The origins of Supermassive Black Holes are Supermassive Stars?
On 09/11/2013 4:23 AM, Jan Panteltje wrote:
On a sunny day (Sat, 09 Nov 2013 03:41:52 -0500) it happened Yousuf Khan
wrote in :
Well, I don't think the black holes are "spitting out" stars either.
Some form of something that then changes into stars, you could say star forming substance.
Far more likely than clouds of 'smoke' (gases) falling into those blobs we call black holes,
and on the way-in forming stars.
Is that not the current consensus? Gravitational clumping together,
why then only near black holes? It should fall in then.
Well, first of all, it's not only near black holes that stars form from
the gas clouds, these days they form near exploding supernovas too. But
in the very early days of the universe, they hadn't yet had enough time
to form supernovas, so it was likely only blackholes that were available
to create the compressive forces necessary in those gas clouds. Those
first-generation black hole formed stars then became the first
generation of supernovas that created the next generation of stars
further away from the blackholes. Newer and newer stars then start
forming further out from the central black holes because they are being
formed from supernovas compressing their gas clouds, instead of the
black holes doing it.
As for why they don't fall in, because often they only enter into orbit
around the black hole, rather than falling in. Also let's not forget
that a lot of these in-falling matter are producing prodigious amounts
of photons which will push matter further out, away from the black hole
region rather than towards it. Basically all forms of friction,
electrical charges, and magnetic charges are being carried by these
photons -- thus they are electromagnetic forces. And EM forces are what
are opposing matter from only falling into black holes.
In some models of gravity (Le Sage) there is by nature a maximum on gravity (all particles intercepted),
And so on the attraction possible by a black hole, and that also facilitates them flying apart in an original bang.
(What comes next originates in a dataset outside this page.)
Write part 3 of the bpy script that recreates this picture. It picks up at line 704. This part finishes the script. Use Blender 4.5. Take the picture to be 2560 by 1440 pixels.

Hey few HUNDRED years ago people thought sun was burning coal, as that is all they know.
Now we think it must be nuclear. and then what?
Oh yes, I had forgotten you're a proponent of Le Sage's model of
gravity. However, Le Sage gravity model fails as a model for gravity
itself, but it does seem to be a precursor to the Casimir Effect, which
is not gravitational, but is a quantum effect that is gravity-like at
tiny scales.
The Casimir Effect is one of the leading candidate possibilities for
creating wormholes in space, sometime in the future. So the Casimir
Effect and gravity may be related in some way.